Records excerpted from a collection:
--- START ---

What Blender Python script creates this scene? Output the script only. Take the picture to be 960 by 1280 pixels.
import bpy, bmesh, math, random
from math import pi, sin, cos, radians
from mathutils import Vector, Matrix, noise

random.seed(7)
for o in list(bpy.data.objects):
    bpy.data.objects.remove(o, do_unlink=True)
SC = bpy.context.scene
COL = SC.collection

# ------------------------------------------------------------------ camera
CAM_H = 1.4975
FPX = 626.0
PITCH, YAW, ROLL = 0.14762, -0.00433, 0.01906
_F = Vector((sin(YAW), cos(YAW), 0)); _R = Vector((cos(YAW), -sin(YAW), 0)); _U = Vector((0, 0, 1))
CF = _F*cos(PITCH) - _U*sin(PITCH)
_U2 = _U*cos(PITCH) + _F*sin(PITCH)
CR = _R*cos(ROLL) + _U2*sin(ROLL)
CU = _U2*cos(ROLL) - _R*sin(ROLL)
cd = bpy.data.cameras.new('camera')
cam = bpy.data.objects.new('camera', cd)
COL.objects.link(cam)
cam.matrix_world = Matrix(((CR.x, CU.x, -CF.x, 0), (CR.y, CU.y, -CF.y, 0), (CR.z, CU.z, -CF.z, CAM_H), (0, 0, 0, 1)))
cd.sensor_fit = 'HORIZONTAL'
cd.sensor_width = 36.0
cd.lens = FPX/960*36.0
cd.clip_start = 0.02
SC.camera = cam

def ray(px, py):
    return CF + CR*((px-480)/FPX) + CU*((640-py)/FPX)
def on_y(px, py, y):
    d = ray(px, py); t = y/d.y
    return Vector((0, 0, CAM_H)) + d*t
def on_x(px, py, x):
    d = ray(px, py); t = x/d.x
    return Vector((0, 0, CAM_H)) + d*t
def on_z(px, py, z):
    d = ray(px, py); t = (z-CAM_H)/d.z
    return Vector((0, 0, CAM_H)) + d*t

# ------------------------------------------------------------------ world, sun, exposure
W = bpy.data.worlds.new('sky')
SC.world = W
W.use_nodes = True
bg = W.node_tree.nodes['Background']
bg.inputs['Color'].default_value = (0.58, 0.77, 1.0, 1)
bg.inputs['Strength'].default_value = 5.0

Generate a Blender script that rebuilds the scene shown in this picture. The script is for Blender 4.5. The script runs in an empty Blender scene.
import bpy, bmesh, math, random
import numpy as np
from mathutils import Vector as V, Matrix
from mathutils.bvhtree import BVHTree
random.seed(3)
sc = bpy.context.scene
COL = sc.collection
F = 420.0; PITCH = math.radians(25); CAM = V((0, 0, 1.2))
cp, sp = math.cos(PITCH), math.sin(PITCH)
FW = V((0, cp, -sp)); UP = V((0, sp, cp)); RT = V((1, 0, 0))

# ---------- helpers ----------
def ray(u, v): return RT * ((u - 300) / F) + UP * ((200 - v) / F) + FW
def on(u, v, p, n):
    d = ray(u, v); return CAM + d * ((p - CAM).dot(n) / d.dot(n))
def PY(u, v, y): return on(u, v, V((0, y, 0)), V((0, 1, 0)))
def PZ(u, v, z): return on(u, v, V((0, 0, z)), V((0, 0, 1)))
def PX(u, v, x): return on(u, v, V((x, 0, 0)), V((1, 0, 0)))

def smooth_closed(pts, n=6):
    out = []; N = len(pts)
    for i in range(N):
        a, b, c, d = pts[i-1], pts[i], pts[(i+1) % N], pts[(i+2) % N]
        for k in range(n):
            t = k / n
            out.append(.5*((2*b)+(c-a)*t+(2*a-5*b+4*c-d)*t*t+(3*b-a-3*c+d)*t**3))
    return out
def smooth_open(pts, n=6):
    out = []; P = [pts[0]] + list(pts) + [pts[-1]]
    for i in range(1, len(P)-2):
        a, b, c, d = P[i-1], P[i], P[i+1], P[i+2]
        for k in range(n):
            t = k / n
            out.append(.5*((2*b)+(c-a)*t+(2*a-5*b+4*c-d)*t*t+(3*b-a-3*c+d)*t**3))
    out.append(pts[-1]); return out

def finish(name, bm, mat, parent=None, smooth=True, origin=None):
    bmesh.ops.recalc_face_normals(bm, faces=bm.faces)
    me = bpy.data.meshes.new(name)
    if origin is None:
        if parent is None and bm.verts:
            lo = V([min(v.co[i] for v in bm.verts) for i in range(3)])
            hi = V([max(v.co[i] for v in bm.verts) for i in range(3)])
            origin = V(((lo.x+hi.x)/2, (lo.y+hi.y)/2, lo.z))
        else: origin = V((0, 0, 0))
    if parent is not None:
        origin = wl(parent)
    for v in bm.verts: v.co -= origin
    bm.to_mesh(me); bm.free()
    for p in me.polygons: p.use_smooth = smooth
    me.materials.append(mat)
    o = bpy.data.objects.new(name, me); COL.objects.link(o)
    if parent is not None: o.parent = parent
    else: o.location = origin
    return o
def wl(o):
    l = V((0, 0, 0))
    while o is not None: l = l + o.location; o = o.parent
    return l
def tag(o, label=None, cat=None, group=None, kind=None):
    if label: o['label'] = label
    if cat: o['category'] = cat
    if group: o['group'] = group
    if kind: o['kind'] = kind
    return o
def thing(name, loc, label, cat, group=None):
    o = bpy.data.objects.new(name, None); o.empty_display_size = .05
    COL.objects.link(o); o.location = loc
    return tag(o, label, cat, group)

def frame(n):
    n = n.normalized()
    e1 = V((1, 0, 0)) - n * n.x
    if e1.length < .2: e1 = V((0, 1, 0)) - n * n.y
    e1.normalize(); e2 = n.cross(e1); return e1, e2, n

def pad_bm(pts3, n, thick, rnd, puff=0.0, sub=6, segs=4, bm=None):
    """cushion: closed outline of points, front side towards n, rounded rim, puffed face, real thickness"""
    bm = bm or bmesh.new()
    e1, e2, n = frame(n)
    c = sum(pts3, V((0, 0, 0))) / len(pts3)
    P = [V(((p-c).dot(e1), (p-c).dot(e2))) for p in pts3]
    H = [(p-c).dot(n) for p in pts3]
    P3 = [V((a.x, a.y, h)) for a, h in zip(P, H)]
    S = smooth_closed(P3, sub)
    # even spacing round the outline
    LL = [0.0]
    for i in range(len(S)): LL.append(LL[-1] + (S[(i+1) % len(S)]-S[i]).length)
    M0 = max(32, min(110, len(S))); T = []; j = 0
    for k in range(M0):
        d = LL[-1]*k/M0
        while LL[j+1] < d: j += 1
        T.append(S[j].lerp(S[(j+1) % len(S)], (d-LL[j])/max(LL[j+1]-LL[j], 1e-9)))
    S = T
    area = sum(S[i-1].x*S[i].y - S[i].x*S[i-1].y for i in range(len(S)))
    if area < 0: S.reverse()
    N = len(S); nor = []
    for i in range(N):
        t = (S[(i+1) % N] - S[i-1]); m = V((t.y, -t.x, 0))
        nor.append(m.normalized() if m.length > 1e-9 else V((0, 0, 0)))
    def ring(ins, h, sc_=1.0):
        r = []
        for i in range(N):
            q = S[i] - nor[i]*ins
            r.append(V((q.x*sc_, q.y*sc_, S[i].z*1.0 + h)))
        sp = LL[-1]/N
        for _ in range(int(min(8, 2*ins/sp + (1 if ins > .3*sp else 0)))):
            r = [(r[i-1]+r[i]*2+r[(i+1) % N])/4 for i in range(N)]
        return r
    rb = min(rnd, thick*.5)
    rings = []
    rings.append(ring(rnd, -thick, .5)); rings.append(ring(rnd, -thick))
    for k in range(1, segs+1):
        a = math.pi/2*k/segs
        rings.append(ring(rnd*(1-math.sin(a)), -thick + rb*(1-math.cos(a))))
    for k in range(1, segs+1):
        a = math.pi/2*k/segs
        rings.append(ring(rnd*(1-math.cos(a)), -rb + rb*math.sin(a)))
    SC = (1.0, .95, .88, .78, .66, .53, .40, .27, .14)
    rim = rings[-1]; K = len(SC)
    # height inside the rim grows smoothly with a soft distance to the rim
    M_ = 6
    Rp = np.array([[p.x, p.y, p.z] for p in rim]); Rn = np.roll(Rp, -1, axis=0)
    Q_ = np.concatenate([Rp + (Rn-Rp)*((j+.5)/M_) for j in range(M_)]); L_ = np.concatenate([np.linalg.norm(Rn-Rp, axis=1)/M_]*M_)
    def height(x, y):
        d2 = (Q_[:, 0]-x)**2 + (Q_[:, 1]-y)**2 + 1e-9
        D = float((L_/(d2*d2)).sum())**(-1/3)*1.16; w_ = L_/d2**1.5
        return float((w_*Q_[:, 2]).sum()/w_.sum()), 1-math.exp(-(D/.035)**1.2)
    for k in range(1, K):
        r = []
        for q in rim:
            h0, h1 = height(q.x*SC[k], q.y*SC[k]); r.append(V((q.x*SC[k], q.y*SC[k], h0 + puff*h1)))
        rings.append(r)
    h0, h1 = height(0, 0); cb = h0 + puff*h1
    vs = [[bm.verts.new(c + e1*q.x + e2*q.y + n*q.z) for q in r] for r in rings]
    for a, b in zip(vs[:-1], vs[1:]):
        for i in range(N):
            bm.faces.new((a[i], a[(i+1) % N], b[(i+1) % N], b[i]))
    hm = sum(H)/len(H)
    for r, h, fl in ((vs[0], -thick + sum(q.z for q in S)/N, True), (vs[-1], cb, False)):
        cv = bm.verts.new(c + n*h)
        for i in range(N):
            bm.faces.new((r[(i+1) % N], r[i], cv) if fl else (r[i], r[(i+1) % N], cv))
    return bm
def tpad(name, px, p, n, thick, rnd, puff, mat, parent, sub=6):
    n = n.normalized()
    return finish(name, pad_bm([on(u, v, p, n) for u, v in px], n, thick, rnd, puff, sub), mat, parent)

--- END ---

The problem:
Using the data above, extract exactly the lines from the one that holds "Generate a Blender" to the one that holds "FW = V((0, cp, -sp));", both ends included, and no others.

Complete answer:
Generate a Blender script that rebuilds the scene shown in this picture. The script is for Blender 4.5. The script runs in an empty Blender scene.
import bpy, bmesh, math, random
import numpy as np
from mathutils import Vector as V, Matrix
from mathutils.bvhtree import BVHTree
random.seed(3)
sc = bpy.context.scene
COL = sc.collection
F = 420.0; PITCH = math.radians(25); CAM = V((0, 0, 1.2))
cp, sp = math.cos(PITCH), math.sin(PITCH)
FW = V((0, cp, -sp)); UP = V((0, sp, cp)); RT = V((1, 0, 0))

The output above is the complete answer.